I do this manually each Saturday, usually in the morning over coffee: collating most of the tweets I made the past week at twitter.com/disquiet, which I think of as my public notebook. Some tweets pop up sooner in expanded form or otherwise on Disquiet.com. I’ve found it personally informative to revisit the previous week of thinking out loud. This isn’t a full accounting. Often there are, for example, conversations on Twitter that don’t really make as much sense out of the context of Twitter itself. And sometimes I tweak them a bit, given the additional space. And sometimes I re-order them just a bit.
▰ Level of tired: I looked at my desk before going for a walk and thought “My earbuds are charged, but are my sunglasses?”
▰ Familiar moment where someone nearby is doing construction work and my first thought is, “I have this record somewhere.”
▰ Next week marks the 550th consecutive weekly Disquiet Junto music community project. Here’s a list of the 549 projects to date, from the first (making music out of the sound of ice in a glass) to the latest (getting intentional with stereo).
▰ RIP, Yu-Gi-Oh! creator Kazuki Takahashi, just 60 years old. I got to meet him when I was editor-in-chief of the English language edition of Shonen Jump. It’s hard to overstate the impact of the manga, anime, and games.

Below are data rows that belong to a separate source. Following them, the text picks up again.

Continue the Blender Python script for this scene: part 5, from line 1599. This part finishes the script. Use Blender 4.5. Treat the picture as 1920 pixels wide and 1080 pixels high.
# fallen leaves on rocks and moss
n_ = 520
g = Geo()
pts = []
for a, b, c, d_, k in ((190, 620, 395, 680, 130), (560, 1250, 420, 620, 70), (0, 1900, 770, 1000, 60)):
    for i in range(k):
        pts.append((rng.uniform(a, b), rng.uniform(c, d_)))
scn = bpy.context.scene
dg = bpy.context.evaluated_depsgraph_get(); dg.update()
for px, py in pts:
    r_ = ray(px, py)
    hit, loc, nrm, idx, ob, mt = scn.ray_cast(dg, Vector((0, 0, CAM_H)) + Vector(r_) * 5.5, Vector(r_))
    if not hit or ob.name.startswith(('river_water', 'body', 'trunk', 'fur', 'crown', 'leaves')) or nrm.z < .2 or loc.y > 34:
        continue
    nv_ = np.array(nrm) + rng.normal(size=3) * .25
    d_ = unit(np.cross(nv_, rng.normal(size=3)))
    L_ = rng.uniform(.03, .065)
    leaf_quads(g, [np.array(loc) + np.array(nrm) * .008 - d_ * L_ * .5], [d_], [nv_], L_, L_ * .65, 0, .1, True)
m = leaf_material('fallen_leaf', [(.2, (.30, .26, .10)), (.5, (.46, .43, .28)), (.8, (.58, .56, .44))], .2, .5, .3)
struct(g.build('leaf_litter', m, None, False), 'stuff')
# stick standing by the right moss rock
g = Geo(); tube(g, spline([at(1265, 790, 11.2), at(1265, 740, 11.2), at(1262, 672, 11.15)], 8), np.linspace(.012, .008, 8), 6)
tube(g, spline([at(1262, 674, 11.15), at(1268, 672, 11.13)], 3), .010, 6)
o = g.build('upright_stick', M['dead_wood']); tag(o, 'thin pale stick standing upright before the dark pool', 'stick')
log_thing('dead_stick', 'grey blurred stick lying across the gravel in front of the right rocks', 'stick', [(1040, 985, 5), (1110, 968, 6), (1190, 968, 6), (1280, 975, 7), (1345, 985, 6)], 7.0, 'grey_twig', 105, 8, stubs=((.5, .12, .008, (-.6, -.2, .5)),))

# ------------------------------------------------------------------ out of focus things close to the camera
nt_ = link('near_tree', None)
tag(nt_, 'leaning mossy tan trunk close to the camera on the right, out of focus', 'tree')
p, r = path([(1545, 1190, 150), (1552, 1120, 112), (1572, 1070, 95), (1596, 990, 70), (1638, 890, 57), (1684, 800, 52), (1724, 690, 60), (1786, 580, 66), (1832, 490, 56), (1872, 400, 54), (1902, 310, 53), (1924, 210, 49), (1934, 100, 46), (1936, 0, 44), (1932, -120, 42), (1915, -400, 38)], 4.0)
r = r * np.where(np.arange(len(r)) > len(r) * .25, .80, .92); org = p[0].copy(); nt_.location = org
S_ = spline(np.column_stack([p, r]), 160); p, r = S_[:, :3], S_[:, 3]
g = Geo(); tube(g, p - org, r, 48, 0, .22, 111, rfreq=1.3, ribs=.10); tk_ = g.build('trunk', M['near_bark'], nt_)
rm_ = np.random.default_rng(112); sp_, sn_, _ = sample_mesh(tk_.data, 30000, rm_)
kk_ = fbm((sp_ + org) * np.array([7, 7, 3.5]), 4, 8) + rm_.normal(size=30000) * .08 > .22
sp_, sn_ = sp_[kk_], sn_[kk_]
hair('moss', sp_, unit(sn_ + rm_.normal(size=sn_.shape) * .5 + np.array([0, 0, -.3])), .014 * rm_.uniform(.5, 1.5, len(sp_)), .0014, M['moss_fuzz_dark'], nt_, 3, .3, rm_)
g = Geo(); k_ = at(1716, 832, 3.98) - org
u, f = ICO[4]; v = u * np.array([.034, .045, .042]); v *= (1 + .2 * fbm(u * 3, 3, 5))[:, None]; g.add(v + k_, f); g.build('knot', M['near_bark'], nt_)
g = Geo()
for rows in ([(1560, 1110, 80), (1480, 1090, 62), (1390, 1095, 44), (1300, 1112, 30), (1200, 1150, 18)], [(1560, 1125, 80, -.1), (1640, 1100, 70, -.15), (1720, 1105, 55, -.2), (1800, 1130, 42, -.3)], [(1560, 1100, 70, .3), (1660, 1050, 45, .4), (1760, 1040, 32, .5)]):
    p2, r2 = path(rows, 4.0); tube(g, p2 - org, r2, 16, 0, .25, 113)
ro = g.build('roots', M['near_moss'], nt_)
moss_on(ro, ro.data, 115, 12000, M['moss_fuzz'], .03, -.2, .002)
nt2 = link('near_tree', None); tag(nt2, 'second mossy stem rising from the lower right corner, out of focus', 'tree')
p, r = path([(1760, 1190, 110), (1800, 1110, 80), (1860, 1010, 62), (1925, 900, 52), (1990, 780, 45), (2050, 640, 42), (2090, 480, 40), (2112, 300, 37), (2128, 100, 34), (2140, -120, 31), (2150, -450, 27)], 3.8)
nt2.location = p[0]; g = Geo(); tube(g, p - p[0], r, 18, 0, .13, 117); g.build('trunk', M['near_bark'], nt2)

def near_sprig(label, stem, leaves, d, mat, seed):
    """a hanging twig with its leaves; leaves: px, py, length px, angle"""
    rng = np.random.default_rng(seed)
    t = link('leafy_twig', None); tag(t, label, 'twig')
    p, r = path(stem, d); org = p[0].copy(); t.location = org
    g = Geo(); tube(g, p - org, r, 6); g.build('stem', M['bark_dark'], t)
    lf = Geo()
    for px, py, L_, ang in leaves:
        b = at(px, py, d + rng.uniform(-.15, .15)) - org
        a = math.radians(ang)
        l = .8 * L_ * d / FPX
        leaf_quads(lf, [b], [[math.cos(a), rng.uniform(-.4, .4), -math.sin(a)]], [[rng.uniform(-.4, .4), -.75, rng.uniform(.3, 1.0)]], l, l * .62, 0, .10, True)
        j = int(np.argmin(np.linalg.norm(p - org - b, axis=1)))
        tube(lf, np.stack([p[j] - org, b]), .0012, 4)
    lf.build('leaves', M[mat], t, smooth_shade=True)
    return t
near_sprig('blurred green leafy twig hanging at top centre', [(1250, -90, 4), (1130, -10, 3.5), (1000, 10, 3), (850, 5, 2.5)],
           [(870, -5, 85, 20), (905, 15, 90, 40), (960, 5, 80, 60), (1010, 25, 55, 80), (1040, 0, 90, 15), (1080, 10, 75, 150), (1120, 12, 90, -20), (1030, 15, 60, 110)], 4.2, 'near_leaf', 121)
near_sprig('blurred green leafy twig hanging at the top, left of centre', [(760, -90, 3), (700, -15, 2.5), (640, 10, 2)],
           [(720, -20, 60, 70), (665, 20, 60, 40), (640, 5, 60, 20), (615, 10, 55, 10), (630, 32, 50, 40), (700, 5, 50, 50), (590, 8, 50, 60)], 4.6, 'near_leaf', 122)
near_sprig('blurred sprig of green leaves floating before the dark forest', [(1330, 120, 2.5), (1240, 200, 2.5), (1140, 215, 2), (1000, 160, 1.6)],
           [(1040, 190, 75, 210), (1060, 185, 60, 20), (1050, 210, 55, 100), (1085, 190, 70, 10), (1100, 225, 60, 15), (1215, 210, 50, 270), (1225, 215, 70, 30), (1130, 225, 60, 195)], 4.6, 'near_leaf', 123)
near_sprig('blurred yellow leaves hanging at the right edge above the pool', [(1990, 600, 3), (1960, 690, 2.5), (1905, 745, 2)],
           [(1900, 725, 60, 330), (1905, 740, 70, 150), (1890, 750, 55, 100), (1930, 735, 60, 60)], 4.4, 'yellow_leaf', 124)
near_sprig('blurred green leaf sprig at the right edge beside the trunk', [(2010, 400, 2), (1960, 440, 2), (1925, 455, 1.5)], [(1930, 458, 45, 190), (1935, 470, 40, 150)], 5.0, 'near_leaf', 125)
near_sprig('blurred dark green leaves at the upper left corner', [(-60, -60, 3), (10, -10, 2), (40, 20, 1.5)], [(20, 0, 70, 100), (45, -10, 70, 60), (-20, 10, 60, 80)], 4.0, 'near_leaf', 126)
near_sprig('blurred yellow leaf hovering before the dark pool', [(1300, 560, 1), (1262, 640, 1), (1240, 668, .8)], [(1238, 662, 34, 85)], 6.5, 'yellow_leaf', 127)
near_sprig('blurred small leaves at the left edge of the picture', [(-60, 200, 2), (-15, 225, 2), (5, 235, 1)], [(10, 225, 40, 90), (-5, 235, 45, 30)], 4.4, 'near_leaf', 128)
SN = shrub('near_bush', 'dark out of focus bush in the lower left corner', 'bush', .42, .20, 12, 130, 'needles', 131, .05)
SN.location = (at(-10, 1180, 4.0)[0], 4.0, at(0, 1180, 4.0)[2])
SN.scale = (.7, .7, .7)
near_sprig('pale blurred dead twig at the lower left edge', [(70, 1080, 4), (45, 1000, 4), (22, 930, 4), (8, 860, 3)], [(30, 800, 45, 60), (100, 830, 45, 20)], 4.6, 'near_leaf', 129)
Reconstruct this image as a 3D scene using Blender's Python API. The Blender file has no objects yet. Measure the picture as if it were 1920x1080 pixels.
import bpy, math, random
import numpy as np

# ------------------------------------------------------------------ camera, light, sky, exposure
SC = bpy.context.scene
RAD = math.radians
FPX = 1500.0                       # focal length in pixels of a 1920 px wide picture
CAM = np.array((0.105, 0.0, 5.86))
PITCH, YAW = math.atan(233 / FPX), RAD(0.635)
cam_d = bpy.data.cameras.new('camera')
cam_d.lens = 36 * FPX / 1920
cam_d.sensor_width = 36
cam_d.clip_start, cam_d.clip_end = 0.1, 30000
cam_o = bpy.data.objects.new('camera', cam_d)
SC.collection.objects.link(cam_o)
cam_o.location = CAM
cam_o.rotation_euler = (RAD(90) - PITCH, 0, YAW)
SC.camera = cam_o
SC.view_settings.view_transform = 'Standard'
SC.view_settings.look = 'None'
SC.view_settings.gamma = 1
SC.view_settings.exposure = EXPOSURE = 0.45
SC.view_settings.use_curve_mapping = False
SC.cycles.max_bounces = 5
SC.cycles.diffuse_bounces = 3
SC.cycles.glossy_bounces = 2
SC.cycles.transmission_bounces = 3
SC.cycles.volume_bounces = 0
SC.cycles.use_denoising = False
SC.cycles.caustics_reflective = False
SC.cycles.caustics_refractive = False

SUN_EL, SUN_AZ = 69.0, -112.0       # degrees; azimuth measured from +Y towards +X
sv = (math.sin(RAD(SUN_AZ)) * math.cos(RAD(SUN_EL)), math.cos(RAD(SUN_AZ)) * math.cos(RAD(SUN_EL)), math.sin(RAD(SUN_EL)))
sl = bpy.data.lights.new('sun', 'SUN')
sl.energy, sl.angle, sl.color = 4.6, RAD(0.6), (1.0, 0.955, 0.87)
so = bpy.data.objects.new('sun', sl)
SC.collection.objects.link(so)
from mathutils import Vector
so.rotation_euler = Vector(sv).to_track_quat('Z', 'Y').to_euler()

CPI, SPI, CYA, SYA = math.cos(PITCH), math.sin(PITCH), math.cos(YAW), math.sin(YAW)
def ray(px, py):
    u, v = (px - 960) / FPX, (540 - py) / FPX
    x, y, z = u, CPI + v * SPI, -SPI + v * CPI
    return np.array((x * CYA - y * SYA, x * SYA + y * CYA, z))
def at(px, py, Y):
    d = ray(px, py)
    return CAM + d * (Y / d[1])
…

▰ Wonderful to see Allen Strange’s classic book, Electronic Music: Systems, Techniques, and Controls, coming up for a long-overdue reprint, thanks to the Kickstarter campaign of Toronto Metropolitan University professor Jason Nolan: kickstarter.com
▰ I’ve read all of Neal Stephenson’s novels, excepting the Baroque Cycle, which I tried several times. It’s safe to say that this time around I’m digging it. From Book 1, Quicksilver:
▰ I’m certainly not alone wondering what song would work if Vecna had me in its sights. I’ve come down to two options: Fugazi’s “Waiting Room” or Brian Eno’s Thursday Afternoon. (The former’s length is roughly six seconds under three minutes. The latter: one minute over an hour.)